What future risk does a changing climate present for a property? So far, lenders seem unprepared to even gauge that risk, much less mitigate a potential impact.

NEW YORK – Mortgage lenders and investors are woefully unprepared not only to mitigate their risk from climate change but to even gauge that risk, according to a new report from the Mortgage Bankers Association’s Research Institute for Housing America.

“They are anxious to figure out what to do but not sure where to go to find out,” says Sean Becketti, author of the report and former chief economist at Freddie Mac. “They are unprepared but no longer unaware.”

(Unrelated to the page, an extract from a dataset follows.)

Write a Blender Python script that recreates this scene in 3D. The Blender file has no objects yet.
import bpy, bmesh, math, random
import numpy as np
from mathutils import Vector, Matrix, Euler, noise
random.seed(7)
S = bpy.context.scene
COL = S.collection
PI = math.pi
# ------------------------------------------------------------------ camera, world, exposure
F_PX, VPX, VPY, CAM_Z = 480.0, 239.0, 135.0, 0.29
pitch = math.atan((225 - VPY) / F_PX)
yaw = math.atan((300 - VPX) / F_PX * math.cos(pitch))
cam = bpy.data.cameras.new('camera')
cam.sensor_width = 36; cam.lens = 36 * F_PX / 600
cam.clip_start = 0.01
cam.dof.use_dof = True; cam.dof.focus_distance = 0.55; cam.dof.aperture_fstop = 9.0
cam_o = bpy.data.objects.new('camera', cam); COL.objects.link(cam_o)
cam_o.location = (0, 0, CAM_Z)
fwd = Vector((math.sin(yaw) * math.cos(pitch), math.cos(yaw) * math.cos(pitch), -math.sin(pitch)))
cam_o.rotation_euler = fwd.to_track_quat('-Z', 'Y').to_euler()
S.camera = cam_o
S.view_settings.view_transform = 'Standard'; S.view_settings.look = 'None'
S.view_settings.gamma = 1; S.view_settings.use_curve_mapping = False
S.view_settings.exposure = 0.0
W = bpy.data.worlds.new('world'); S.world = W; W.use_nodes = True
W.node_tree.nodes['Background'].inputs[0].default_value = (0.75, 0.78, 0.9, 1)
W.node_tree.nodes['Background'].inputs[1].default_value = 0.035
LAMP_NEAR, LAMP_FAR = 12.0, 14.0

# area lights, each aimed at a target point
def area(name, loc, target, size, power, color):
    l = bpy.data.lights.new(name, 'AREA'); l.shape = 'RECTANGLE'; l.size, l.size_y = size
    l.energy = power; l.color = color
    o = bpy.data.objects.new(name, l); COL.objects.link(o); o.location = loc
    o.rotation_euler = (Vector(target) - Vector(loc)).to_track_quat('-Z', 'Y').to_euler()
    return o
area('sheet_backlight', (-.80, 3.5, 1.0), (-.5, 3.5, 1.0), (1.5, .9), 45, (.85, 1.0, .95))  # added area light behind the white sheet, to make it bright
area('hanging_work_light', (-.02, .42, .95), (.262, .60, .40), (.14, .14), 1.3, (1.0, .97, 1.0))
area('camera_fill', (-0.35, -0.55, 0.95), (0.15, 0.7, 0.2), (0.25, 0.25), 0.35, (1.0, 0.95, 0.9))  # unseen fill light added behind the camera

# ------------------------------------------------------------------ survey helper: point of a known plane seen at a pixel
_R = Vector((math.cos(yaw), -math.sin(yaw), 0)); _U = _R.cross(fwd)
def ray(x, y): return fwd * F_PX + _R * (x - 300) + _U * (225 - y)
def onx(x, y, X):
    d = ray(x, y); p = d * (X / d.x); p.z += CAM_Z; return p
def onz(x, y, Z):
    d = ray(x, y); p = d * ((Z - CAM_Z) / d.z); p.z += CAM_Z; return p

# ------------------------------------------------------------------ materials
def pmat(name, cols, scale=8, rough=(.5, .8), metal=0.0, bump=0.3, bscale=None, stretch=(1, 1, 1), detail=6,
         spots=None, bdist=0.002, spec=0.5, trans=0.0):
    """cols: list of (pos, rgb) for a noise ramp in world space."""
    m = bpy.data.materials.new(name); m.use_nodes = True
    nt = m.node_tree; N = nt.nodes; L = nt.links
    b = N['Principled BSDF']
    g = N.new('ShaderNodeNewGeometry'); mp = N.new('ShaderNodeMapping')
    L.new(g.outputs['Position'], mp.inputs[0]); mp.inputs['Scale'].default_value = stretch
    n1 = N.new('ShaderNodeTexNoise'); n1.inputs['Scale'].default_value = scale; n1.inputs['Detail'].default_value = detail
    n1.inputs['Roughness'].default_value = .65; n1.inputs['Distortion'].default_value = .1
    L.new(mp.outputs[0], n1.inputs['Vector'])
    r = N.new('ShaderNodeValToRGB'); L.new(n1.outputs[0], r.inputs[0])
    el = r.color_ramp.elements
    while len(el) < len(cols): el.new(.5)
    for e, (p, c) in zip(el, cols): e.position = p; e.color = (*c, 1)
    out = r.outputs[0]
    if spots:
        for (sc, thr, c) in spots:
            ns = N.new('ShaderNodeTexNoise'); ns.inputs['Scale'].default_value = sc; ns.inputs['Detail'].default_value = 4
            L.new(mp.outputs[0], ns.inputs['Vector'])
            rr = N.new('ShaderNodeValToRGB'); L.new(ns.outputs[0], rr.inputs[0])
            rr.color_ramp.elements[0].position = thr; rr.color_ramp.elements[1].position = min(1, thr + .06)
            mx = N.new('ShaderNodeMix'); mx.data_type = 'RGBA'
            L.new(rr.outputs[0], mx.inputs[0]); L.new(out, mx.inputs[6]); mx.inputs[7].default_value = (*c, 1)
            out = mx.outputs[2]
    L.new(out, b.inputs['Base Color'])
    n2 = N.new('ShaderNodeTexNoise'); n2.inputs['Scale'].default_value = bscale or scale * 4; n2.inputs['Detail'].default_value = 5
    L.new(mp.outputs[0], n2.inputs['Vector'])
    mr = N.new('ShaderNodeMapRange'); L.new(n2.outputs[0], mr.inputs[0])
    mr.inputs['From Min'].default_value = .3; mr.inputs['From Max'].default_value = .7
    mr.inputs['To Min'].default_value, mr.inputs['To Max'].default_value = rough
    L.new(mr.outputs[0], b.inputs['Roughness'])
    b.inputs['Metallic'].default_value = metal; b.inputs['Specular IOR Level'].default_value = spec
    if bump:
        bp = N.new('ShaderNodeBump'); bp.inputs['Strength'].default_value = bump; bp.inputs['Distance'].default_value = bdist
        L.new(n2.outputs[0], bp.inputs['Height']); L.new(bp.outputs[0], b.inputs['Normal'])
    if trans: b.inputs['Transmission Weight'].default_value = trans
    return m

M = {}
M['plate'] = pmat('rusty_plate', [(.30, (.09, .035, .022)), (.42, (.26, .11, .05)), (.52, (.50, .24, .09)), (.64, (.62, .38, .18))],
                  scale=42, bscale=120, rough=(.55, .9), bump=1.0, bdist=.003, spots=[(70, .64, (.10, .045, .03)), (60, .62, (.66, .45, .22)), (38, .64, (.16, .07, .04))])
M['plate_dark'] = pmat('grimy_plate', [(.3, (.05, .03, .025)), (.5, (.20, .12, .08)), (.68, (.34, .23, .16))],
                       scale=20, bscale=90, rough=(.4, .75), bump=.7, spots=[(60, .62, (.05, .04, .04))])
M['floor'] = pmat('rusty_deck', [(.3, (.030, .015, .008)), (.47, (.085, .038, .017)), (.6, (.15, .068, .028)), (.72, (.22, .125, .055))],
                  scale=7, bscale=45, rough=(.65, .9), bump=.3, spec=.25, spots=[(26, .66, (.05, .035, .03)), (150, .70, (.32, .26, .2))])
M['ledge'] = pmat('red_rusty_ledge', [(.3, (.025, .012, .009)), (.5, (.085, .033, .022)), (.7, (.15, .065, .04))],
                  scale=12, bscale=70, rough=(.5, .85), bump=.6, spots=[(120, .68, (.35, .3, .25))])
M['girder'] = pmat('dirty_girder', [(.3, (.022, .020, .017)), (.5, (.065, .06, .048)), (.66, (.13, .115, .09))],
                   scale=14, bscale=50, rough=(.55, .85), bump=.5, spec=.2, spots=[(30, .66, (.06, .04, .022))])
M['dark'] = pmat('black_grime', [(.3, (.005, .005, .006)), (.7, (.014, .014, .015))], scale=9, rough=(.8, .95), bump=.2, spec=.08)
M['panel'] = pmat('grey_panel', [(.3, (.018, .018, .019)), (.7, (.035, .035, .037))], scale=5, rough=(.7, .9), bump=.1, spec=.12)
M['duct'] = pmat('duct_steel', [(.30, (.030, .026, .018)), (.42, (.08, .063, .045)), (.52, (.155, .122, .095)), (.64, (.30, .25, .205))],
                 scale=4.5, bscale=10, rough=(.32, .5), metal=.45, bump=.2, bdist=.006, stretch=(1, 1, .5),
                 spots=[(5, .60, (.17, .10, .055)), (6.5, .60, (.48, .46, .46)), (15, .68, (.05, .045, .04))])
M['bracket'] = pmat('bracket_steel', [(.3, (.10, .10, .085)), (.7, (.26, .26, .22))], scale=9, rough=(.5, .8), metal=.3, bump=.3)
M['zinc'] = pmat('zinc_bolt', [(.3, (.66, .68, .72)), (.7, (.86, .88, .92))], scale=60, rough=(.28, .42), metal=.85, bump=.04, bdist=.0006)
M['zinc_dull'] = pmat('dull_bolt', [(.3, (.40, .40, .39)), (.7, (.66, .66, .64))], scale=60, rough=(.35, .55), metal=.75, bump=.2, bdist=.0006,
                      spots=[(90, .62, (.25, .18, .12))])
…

According to the report, climate change puts more stress on the National Flood Insurance Program (NFIP) and could increase mortgage default and prepayment risks. It could also trigger adverse selection in the types of loans sold to Fannie Mae and Freddie Mac, and increase the volatility of house prices. On a broad demographic front, climate change could even produce significant climate migration, according to the report.

The report suggests that lenders could soon start tightening standards to mitigate the risk of climate change problems.

Fannie Mae and Freddie Mac could, according to the report, require lenders to perform additional due diligence to determine the need for flood insurance. They could also force lenders to incorporate additional sources of information on flood risk, notably in areas where flood maps have not been updated recently.

As a result, FEMA may even ban Fannie or Freddie from buying loans on homes with higher flood risks, unlike current loans that largely focus risk models on credit and operating risk.

“In the case of modeling for risk, the mortgage industry still predominantly thinks of protection in terms of property and casualty risk, which is underwritten and priced by insurance companies,” says Sanjiv Das, CEO of Caliber Home Loans. “The industry doesn’t model climate risk as much and mostly relies on models from FEMA or insurance companies.”